Engineers tend to come equipped with this efficiency-focused mindset: we’re used to splitting problems into modular chunks and thinking critically about code before it’s submitted. Statisticians and analysts, on the other hand, tend to debug their code only after they’re thrown an error or exception. These groups tend to struggle with Spark because it forces them to pre-empt potential issues in a way they aren’t used to. Failing to spot minor cues (such as an unnecessary user-defined function or unintended .collect() method) often equates to massive delays for anyone using the cluster.

Limited libraries and communal support

Most Python and R users (myself included) have been spoiled by the collaborative communities supporting these languages. We’re used to Googling for libraries to solve our problems and, when none exist, we can usually hack together a solution with a quick visit to Stack Overflow or Medium. When we need to look at docs, we expect to find clean, concise prose that’s been tailored to a non-technical audience over decades of development. We’ll rarely encounter an issue that hasn’t already been solved and written-up by someone else.

These communal crutches don’t yet exist for Spark. There isn’t always a high-level abstraction to solve any given problem, and the quantity and quality of bug support you’ll receive online is much weaker than in Python or R. Spark’s docs are helpful if you know how to read them, but they’re clearly written for computer scientists; statisticians and less-technical practitioners won’t be self-sufficient until they learn a few CS basics.

Inexpressive language APIs

Initially, our team loved the idea of moving data seamlessly between Python, R, and Scala. After a few weeks in the trenches, however, this feature felt more like a crutch than an enhancement. The problem is that PySpark and SparkR don’t yet stand on their own: while you can Google around for Spark-equivalents to your most-used functions in pandas or dplyr, many of the intuitive methods that make these libraries magical haven’t made their way into Spark. You can write band-aids in Scala while you wait for these APIs to be updated, but doing so adds time, complexity, and technical debt to your build.
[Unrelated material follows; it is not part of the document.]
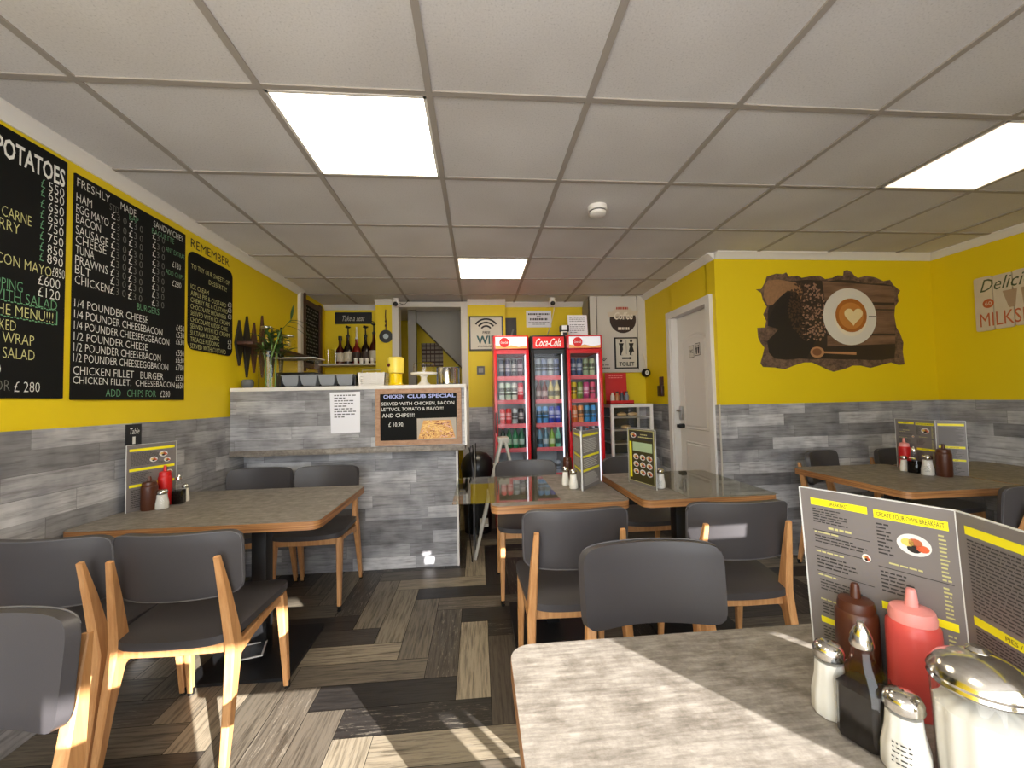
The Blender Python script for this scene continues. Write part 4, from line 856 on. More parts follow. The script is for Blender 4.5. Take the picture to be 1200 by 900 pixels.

A “code snippet” pulled directly from a prominent provider’s Spark overview

“Yes, it will”

Despite these challenges, Spark is an excellent means of closing the gap between pilot and scale. It offers a comprehensive solution to a major pain point in the development lifecycle, and the issues mentioned above will fade over time as Spark and its language APIs mature. The back-end may change, GPUs may become the new norm, but the community behind distributed computing will only grow as engineering teams are pushed towards compute clusters by ever-increasing data volumes. New developers lead to new development and before long, we’ll have an entirely different frontier of issues to write about.